I understood the difference when i was working recently on data analysis. I had to do 23119x350 ols regression in matlab and computer saves the parameter and some other values which are structures, as computer save these values during computation, they save it in a temporary memory, which is cache memory. If i can finish my work i can just save all variables in my harddisk and clear cache memory. But unfortunately i couldn't when i arrived 4500th line, the computer was out of cache memory. It took more than 3h to arrive 4500th line.
That amounts to say, if the computer is working very long without stopping, it saves works in cache memory. I am not specialist but it seems that even you are doing heavy video editing, you won't be out of memory because i guess that a video editing operation won't take 3h (?i no idea), but if yes, you will need high cache memory.
I ordered my 17 mbp with 2.2 because i know that i was doing this kind of work for my master thesis and i won't do so big computation for my other works. however keep in mind also that the fact that it was out of memory is because of structure of variables, you can easily create a real matrix of that size using very little memory.
i hope that it's clear now ;)

You are confusing cache memory with regular RAM. The cache is in fact full for a single computation of the calibre your thinking of.
 
You are confusing cache memory with regular RAM. The cache is in fact full for a single computation of the calibre your thinking of.
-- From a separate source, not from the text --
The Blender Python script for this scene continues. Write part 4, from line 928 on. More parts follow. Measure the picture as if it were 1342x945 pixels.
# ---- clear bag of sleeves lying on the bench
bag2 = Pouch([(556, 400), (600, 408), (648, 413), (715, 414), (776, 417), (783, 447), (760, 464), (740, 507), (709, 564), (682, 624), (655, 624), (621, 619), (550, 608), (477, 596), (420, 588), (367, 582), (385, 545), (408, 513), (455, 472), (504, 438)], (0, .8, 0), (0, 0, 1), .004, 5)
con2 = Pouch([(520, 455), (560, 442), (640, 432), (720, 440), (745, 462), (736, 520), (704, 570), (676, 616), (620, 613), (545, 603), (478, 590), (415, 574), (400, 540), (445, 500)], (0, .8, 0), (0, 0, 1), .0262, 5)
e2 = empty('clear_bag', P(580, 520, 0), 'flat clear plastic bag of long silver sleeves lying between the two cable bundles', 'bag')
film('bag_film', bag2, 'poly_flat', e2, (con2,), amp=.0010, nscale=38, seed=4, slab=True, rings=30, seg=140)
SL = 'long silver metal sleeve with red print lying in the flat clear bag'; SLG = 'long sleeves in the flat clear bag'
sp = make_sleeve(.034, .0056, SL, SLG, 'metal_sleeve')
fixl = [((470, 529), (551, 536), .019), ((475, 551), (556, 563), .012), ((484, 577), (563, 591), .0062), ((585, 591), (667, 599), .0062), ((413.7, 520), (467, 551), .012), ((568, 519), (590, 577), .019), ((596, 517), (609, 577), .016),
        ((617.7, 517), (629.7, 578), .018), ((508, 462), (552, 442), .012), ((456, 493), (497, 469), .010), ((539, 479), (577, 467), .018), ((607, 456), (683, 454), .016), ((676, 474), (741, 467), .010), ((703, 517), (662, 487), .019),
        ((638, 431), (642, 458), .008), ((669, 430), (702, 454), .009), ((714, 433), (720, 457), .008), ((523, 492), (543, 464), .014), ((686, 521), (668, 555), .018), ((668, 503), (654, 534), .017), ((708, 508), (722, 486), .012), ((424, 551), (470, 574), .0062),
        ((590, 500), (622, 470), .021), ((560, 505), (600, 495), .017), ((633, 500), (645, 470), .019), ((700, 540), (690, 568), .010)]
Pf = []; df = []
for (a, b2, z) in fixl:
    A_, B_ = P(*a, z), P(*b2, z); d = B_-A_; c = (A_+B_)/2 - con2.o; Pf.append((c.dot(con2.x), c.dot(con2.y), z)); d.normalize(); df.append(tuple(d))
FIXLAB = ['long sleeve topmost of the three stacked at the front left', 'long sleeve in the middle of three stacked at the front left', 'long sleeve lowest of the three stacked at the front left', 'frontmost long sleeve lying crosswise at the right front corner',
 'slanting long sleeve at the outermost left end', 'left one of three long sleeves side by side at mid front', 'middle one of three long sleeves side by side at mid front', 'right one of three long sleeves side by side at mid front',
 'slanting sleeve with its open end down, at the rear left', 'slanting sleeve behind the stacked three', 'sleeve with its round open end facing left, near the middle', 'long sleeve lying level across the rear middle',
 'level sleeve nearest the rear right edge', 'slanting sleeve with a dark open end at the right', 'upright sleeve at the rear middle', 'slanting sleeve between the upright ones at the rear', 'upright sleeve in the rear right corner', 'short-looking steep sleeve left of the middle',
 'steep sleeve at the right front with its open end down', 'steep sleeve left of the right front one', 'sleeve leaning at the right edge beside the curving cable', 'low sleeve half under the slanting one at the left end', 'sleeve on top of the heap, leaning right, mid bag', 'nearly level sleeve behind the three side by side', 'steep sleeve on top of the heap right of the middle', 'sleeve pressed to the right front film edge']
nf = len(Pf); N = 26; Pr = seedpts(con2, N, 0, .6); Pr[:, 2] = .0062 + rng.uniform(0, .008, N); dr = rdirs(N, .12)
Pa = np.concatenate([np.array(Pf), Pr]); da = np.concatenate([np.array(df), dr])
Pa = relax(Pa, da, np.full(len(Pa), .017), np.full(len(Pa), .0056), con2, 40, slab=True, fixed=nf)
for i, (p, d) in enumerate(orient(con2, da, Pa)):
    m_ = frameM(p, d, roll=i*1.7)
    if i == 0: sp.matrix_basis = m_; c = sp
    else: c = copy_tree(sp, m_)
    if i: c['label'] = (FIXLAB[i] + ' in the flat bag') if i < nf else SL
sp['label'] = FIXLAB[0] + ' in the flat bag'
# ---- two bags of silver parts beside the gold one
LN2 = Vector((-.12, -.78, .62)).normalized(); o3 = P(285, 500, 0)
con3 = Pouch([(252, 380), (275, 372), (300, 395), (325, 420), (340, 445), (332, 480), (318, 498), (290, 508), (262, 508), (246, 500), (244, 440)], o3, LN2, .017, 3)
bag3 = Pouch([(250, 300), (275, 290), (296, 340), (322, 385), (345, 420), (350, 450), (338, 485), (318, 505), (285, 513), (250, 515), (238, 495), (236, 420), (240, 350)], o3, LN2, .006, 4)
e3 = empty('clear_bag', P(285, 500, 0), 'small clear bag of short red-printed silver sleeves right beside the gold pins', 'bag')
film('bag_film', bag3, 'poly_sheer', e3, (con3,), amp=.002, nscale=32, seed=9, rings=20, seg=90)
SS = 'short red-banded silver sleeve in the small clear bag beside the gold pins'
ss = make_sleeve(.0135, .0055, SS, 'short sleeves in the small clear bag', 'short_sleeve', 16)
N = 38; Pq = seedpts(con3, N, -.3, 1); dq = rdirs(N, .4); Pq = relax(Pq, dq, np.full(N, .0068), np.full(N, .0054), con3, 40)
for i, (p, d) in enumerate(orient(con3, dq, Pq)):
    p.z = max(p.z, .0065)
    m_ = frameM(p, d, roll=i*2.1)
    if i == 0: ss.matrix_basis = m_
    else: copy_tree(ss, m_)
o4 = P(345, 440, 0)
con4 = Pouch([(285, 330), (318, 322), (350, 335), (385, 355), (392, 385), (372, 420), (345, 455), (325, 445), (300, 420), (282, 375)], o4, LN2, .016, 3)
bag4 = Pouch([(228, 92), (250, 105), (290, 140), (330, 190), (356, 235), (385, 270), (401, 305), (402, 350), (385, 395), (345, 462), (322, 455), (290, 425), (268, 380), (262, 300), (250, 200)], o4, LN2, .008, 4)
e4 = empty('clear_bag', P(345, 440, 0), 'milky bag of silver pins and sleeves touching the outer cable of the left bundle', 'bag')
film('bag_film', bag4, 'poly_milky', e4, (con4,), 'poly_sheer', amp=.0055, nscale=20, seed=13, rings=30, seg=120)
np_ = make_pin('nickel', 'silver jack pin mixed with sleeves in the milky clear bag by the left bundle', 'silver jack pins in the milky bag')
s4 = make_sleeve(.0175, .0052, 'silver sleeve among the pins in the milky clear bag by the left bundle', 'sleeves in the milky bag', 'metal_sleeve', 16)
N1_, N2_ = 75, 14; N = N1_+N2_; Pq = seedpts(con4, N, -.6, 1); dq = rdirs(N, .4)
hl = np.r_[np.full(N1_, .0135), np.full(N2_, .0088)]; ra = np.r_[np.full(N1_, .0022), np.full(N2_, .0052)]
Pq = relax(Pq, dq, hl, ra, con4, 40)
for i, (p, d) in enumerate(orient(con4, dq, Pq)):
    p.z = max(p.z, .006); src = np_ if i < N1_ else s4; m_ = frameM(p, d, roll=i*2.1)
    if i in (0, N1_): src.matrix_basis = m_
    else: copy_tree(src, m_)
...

well i don't know very well, you may be right but matlab gave me error about out of cache memory, not ram.
 
From the Intel boys at work...

The advantage of this configuration is that a single-threaded application has access to the full 8 MB of L3 cache. This was not possible on the Core 2 Quad processors, since their 12 MB L2 cache consisted of two halves, each located on one of the dual-core dies that made up the quad-core package

Another advantage of the large L3 cache is that all four cores can work with a single set of data, rather than having to duplicate it across several caches; this saves space and allows more data to be kept in the cache. Exchanging data between cores also benefits from a major speed increase.
 
What is the difference in performance between the 2.2GHz and 2.3GHz quad-cores?
The 2.3GHz comes with 2mb more L3 Cache - how much does that matter? What does L3 Cache do?

I'm having a hard time deciding here, if someone could explain I would be grateful!

The difference in performance, according to benchmarks,
is rarely goes above 5%. Not worth the money.
 
The difference in performance, according to benchmarks,
is rarely goes above 5%. Not worth the money.
A very small minority will need this, for whatever reason, and for them it is worth it. For everyone else, do not bother and get the 2.2. The extra money is better spent elsewhere.

I have the 2.3, HR AG, but got a good deal so am sticking with it.